Ne var ki; ceza mahkemesi kendine has usuli olanakları nedeniyle hükme esas aldığı maddi olayların varlığını saptamada daha geniş yetkilere sahiptir. Bu nedenle ceza mahkemesinde saptanacak maddi olayın yargısal bir kararla saptanmış olması gerçeğinin hukuk hakimini de bağlaması gerekir. Bu hal; Kamunun yargıya olan güvenin korunmasının bir gereği olduğu gibi, söz konusu Borçlar Kanununun 53.maddesinde öngörülen kuralında doğal bir sonucudur. Nitekim bu husus, Yargıtayın yerleşmiş ve kökleşmiş görüşleri ile de kabul edilmiş bulunmaktadır. Şu halde hukuk hakimi ceza mahkemesince saptanan maddi olaylarla bağlı olup orada belirlenen kusur oranlarıyla bağlı değildir.

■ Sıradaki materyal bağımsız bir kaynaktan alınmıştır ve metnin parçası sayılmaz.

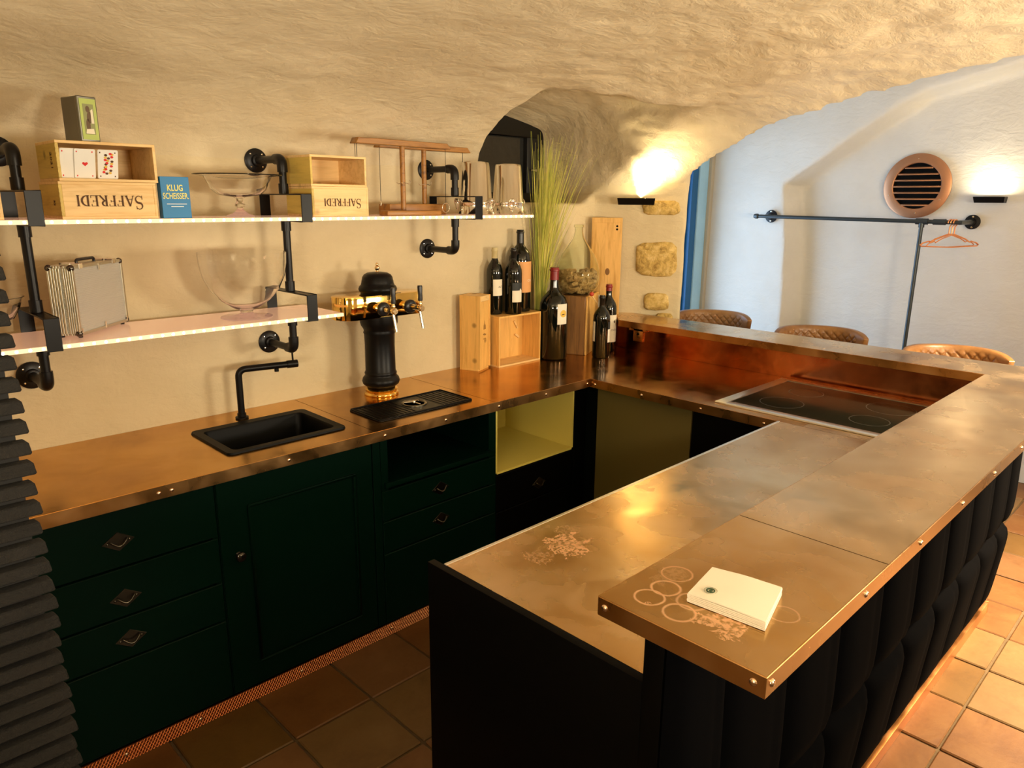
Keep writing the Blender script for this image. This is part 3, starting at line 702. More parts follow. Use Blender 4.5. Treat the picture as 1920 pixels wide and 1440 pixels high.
# copper mesh plinth with visible weave, real crossed ribs
pl = thing('copper_mesh_plinth', 'hatched copper plinth strip along the foot of the green cabinets', 'plinth')
MB().box(-3.4, .02, -.5115, -.508, 0.0, .052).build('plinth_board', base('dark copper', (.22, .06, .02), .45, .9), pl, smooth=False)
mb = MB(); x = -2.45
while x < -.72:
    for sg in (1, -1):
        xa, xb = (x, x + .03) if sg > 0 else (x + .03, x)
        mb.add([(xa - .0013, -.5118, .001), (xa + .0013, -.5118, .001), (xb + .0013, -.5118, .051), (xb - .0013, -.5118, .051), (xa, -.5138, .001), (xb, -.5138, .051)], [(0, 4, 5, 3), (4, 1, 2, 5)])
    x += .0105
o = mb.build('mesh_weave', base('copper mesh', (.85, .45, .24), .35, 1), pl, smooth=False, recalc=False); o['kind'] = 'stuff'
for x in (-2.1, -1.87, -1.5, -1.1): screw(x, -.5145, .028, 0, pl)

# ------------------------------------------------------------------ sink, tap, rinser tray
sk = thing('sink', 'black rectangular sink set in the copper worktop', 'sink')
x0, x1, y0, y1 = SK
mb = MB()
def rr(x0, x1, y0, y1, r, n=5):
    out = []
    for cx, cy, a0 in ((x1 - r, y1 - r, 0), (x0 + r, y1 - r, PI / 2), (x0 + r, y0 + r, PI), (x1 - r, y0 + r, 1.5 * PI)):
        for i in range(n + 1): a = a0 + PI / 2 * i / n; out.append((cx + r * math.cos(a), cy + r * math.sin(a)))
    return out
loops = [(rr(x0, x1, y0, y1, .02), ZC + .0005), (rr(x0 + .002, x1 - .002, y0 + .002, y1 - .002, .02), ZC + .007), (rr(x0 + .030, x1 - .030, y0 + .028, y1 - .036, .02), ZC + .006), (rr(x0 + .034, x1 - .034, y0 + .032, y1 - .04, .02), ZC - .002), (rr(x0 + .045, x1 - .045, y0 + .043, y1 - .05, .03), ZC - .15), (rr(x0 + .07, x1 - .07, y0 + .07, y1 - .07, .03), ZC - .162)]
vs = [(x, y, z) for lp, z in loops for x, y in lp]; n_ = len(loops[0][0])
mb.add(vs, [(k * n_ + i, k * n_ + (i + 1) % n_, (k + 1) * n_ + (i + 1) % n_, (k + 1) * n_ + i) for k in range(len(loops) - 1) for i in range(n_)] + [tuple((len(loops) - 1) * n_ + i for i in range(n_))])
mb.build('basin', SINKM, sk, recalc=True)
MB().lathe([(.0001, .004), (.02, .004), (.024, .001), (.024, -.001)], 24, T(-1.47, -.3, ZC - .161)).build('drain', BLACKM, sk)
tp = thing('kitchen_tap', 'matt black L-shaped tap standing behind the sink', 'tap', (-1.468, -.111, ZC))
MB().lathe([(.024, .0005), (.024, .006), (.016, .008), (.016, .02)], 28).build('base_ring', BLACKM, tp)
P0 = Vector((0, 0, .008)); dirn = Vector((.213, -.045, 0))
pts = path([(0, 0, .008), (0, 0, .188), tuple(Vector((0, 0, .188)) + dirn)], .03, 8)
MB().tube(pts, .0125, 20).build('spout', BLACKM, tp)
MB().lathe([(.0001, 0), (.0085, 0), (.0085, .012)], 16, T(.138, -.029, .165)).build('aerator', BLACKM, tp)
e1 = Vector((0, 0, .188)) + dirn
MB().tube([e1 + Vector((-.035, .007, 0)), e1 + Vector((.004, -.001, 0))], .0150, 20).build('mixer_head', BLACKM, tp)
MB().tube([e1 + Vector((-.012, .003, .014)), e1 + Vector((-.013, .003, .045))], .0035, 10).build('lever', BLACKM, tp)

tr = thing('glass_rinser_tray', 'black metal drip tray with a round glass rinser', 'drip tray')
x0, x1, y0, y1 = -1.121, -.657, -.515, -.298
MB().prism(rr(x0, x1, y0, y1, .014), ZC + .0005, ZC + .005).build('tray_plate', BLACKM, tr, .001, 1)
mb = MB()
for a in ((x0 + .006, x1 - .006, y0 + .004, y0 + .010), (x0 + .006, x1 - .006, y1 - .010, y1 - .004), (x0 + .004, x0 + .010, y0 + .01, y1 - .01), (x1 - .010, x1 - .004, y0 + .01, y1 - .01)): mb.box(*a, ZC + .005, ZC + .009)
mb.build('rim', BLACKM, tr, .0015, 1)
mb = MB(); cx, cy = -.878, -.402
for i in range(22):
    xx = x0 + .022 + i * (x1 - x0 - .044) / 21
    if abs(xx - cx) < .06: continue
    MB().box(xx - .0022, xx + .0022, y0 + .02, y1 - .02, ZC + .005, ZC + .0068).build('grille_bar', BLACKM, tr, smooth=False)
MB().lathe([(.052, .0052), (.052, .0085), (.046, .0095), (.042, .0075), (.041, .0052)], 40, T(cx, cy, ZC)).build('rinser_ring', base('gunmetal ring', (.25, .23, .18), .3, 1), tr)
mb = MB()
for k in range(3):
    a = .5 + 2.1 * k; mb.tube([(cx, cy, ZC + .0125), (cx + .040 * math.cos(a), cy + .040 * math.sin(a), ZC + .0115)], .0026, 8)
mb.lathe([(.0001, .018), (.006, .017), (.008, .012), (.008, .006)], 14, T(cx, cy, ZC)); mb.build('rinser_spokes', CHROME, tr)

# ------------------------------------------------------------------ beer tower
bw = thing('beer_tower', 'black column beer tower with brass tap box and two taps', 'beer tap', (-.873, -.165, ZC))
MB().lathe([(.072, 0.0005), (.074, .005), (.072, .011), (.066, .014), (.067, .020), (.070, .025), (.064, .030), (.058, .034)], 48).build('brass_foot', BRASS, bw, angle=60)
MB().lathe([(.052, .032), (.064, .038), (.076, .048), (.0795, .060), (.076, .073), (.068, .082), (.066, .089), (.0685, .094), (.066, .100), (.0635, .105), (.0625, .215), (.064, .262), (.067, .268), (.064, .275), (.066, .284), (.075, .298), (.0785, .312), (.0785, .342)], 48).build('column', BLACKM, bw, angle=50)
MB().lathe([(.074, .428), (.070, .434), (.0765, .440), (.0795, .449), (.076, .459), (.069, .466), (.066, .476), (.0655, .482), (.064, .486), (.062, .497), (.055, .508), (.042, .515), (.02, .518), (.0001, .519)], 48).build('dome', BLACKM, bw, angle=50)
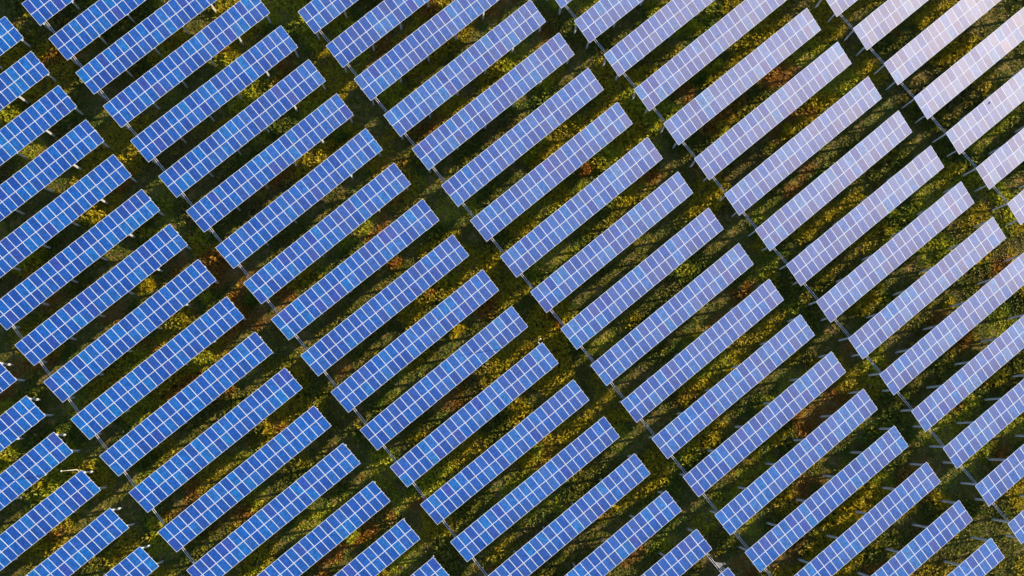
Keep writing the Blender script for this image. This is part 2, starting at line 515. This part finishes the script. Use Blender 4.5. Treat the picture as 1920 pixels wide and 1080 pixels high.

Yukarıdaki açıklamalar gözetildiğinde, somut olayda, temyiz incelemesinden geçerek kesinleşen ceza dosyasında, davalının sigortalıyı öldürmekten müebbet hapis cezası aldığı, ancak cezasının hafif tahrik sebebi ile 16 yıla düşürüldüğü, takdiri hafifletici sebeplerle de sonuç cezasının 13 yıl 4 ay hapis cezası olarak belirlendiği anlaşılmaktadır.
5237 Sayılı Kanun’un 29. maddesi haksız tahrik indirimini düzenlemiş olup,”Haksız bir fiilin meydana getirdiği hiddet veya şiddetli elemin etkisi altında suç işleyen kimseye, ağırleştırılmış müebbet hapis cezası yerine, onsekiz yıldan yirmi dört yıla, veya müebbet hapis cezası yerine, oniki yıldan onsekiz yıla kadar hapis cezası verilir.Diğer hallerde verilecek cezanın dörtte birinden dörtte üçüne kadar indirilir” hükmünü içermektedir.
Anılan ceza davasında, davalıya uygulanan, 5237 Sayılı Kanun’un 29. maddesinde öngörülen indirimin asgari hadden fazla yapılmış olması karşısında, davaya konu alacaktan, asgari indirim oranı olan ¼’ü aşan tutarda, bir miktar daha (%45) oranında, Borçlar Kanunu’nun 43. ve 44. maddeleri çerçevesinde indirim yapılarak varılacak sonuç çerçevesinde karar verilmesi gerekirken yazılı şekilde karar tesisi usul ve yasaya aykırı olup bozma nedenidir.
O halde davalı avukatının bu yönleri amaçlayan temyiz itirazları kabul edilmeli ve hüküm bozulmalıdır.
SONUÇ: Temyiz edilen hükmün yukarıda açıklanan nedenlerle BOZULMASINA, temyiz harcının istek halinde davalıya iadesine, 25.03.2014 gününde oybirliğiyle karar verildi.